Rob Scheer will never forget the day he turned eighteen. It was October of his senior year of high school, and when he arrived home from school, he did not find balloons, cake, and presents. Instead, sitting by the front door of his foster family’s home, Scheer found his life’s belongings in a trash bag. The monthly check his foster family had been receiving stopped coming when he turned eighteen, and Scheer was told to leave. In that moment, Scheer found himself homeless. Scheer knew the odds were against him, but he was determined not to be the statistic that our society has come to expect of a homeless teen. Scheer started on a journey of hardship with the conviction that his choices would lead him down a path to success. Determination and perseverance kept Scheer in school, and with each new challenge, Scheer continued to work quietly towards his dreams of a better life.
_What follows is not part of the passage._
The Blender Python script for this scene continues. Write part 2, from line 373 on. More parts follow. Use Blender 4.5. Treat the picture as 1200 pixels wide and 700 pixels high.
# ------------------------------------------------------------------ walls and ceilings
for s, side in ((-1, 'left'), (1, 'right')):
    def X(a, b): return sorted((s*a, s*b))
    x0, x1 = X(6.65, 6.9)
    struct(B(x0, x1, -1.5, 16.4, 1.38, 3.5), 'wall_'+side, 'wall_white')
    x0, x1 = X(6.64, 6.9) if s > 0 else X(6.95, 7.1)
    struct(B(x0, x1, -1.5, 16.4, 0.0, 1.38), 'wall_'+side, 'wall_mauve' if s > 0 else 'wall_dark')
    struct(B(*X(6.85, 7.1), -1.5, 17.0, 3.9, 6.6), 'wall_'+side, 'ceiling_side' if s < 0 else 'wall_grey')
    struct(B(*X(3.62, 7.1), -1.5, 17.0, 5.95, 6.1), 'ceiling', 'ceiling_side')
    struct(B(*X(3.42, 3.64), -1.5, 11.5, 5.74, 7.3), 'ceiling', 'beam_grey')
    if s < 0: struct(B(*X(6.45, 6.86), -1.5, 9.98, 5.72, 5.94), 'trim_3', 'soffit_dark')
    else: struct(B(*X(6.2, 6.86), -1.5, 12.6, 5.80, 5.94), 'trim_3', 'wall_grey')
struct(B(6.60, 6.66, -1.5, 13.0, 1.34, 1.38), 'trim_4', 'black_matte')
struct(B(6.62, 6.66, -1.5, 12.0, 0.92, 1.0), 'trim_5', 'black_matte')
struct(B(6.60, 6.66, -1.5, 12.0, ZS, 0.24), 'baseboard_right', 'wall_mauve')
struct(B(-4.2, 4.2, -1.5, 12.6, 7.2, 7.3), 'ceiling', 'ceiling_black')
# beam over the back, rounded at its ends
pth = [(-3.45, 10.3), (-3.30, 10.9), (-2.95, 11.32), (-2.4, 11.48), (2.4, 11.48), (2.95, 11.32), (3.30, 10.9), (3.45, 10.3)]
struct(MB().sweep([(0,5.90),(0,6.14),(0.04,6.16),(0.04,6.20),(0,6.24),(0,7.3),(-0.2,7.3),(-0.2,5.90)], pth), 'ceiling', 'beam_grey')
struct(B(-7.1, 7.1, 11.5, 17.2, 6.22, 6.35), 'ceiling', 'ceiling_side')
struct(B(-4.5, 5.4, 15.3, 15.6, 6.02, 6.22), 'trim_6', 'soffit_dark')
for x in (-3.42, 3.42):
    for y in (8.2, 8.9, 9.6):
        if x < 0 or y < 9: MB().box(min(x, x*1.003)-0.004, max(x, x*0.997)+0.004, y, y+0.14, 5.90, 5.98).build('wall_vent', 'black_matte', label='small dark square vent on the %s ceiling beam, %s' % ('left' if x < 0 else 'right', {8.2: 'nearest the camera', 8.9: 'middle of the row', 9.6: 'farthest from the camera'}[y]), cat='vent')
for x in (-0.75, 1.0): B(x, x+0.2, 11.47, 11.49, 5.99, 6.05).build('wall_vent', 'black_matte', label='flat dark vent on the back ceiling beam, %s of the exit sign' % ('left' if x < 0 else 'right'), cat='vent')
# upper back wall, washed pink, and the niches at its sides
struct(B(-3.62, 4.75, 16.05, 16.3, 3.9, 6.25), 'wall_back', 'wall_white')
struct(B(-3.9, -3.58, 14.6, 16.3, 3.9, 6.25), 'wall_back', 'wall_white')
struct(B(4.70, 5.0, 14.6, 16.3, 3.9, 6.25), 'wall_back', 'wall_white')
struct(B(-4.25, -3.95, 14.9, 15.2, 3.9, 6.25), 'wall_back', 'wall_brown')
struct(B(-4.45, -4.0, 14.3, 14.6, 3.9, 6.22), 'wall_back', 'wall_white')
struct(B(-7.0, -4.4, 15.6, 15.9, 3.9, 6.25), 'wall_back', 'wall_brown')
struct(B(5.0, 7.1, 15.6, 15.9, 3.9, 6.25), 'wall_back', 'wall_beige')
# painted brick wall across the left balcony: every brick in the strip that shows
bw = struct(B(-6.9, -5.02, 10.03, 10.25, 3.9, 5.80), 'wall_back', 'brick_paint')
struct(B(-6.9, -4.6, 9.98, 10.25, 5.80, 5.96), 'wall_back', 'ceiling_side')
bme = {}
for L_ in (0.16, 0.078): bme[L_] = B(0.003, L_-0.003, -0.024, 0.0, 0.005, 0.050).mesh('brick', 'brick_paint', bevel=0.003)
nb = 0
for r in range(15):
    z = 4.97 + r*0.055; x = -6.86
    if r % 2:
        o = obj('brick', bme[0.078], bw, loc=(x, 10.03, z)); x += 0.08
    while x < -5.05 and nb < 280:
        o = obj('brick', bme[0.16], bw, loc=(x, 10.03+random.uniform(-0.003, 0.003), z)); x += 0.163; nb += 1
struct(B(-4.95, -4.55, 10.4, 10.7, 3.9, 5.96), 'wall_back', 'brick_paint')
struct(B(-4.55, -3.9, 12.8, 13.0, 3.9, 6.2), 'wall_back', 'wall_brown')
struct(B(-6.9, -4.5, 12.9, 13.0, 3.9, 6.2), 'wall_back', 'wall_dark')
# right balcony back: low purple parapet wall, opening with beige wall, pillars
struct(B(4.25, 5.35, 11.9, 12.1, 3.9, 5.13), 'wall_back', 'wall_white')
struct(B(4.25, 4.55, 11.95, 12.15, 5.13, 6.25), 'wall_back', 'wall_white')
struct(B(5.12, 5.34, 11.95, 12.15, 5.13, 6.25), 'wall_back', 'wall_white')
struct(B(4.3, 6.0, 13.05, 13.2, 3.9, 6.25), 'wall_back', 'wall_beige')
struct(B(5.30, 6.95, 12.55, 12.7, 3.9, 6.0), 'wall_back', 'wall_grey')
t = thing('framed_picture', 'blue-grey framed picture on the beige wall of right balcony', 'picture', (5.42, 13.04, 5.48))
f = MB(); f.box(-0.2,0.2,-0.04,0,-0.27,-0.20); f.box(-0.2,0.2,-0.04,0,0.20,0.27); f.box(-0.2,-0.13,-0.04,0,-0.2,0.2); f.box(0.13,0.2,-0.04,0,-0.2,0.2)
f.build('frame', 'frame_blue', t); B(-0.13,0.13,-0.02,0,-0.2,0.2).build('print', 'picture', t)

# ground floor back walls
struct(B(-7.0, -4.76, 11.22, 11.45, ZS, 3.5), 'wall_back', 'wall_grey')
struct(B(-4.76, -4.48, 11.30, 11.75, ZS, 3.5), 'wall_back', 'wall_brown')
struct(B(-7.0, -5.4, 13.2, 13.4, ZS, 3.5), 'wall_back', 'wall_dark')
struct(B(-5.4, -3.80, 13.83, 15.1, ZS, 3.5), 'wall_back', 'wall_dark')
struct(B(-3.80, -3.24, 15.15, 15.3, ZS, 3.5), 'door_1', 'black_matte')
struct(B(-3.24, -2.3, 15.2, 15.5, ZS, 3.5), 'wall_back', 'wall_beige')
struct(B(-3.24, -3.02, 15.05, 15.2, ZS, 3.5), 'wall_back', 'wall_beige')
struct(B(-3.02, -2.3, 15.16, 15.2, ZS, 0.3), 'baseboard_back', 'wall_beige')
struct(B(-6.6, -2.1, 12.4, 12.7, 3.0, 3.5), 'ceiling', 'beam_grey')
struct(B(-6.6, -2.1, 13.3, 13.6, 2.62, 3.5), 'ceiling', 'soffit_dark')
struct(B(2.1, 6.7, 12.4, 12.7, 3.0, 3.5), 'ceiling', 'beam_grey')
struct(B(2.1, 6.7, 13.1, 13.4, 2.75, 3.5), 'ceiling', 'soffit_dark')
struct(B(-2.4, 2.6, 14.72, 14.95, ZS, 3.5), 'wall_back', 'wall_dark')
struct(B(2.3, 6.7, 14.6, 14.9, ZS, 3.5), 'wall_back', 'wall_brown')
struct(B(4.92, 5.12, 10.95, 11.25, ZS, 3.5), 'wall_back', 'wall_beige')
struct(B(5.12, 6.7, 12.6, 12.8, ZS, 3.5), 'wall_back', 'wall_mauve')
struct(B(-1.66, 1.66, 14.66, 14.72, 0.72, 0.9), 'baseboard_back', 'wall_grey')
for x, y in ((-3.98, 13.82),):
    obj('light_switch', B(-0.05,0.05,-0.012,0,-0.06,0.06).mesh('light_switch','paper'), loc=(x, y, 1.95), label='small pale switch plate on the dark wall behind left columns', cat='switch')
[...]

The lessons he learned about overcoming adversity and believing in oneself inspire us all to reach our highest potential.

Becoming a Leader & Playing in the Game

Rob Scheer’s professional accomplishments defy the expectations that society predicts for a man who grew up moving around within the foster care system and ultimately became homeless. Scheer’s life experience challenged him to work hard to overcome adversity. Building on this drive and strong work ethic, Scheer created a successful career for himself in the world of business. On his journey, Scheer realized that reaching your full potential as a leader means truly being involved with the goals you are working to achieve. A leader has to play in the game with those he is leading to truly motivate and reach the full potential of all members of the team.

Rebuilding a Shattered Foster Care System

When something breaks, you can fix it; when something shatters, you must rebuild it. Our foster care system is in need of complete reform in order for children in care to have a more humane experience. Rob Scheer knows that the first step is for our community to realize there is a problem. There are far too many people who have little to no knowledge of the struggles children in foster care face. These children are truly invisible in our society. Not only must we raise awareness of their plight, but we must come together to alleviate their suffering. We must ensure that the basic needs of children are being met as they enter into care. Despite the frightening and chaotic transition they are experiencing, these children deserve to have a sense of dignity as they are moved to another home. We must also realize that we are simply graduating foster children from the foster system to the prison system. We are not providing these children with the educational and life skills required to launch a successful future. Scheer inspires us to realize the responsibility that each and every one of us holds to take care of these children and ensure that they have an equal opportunity for success in adulthood.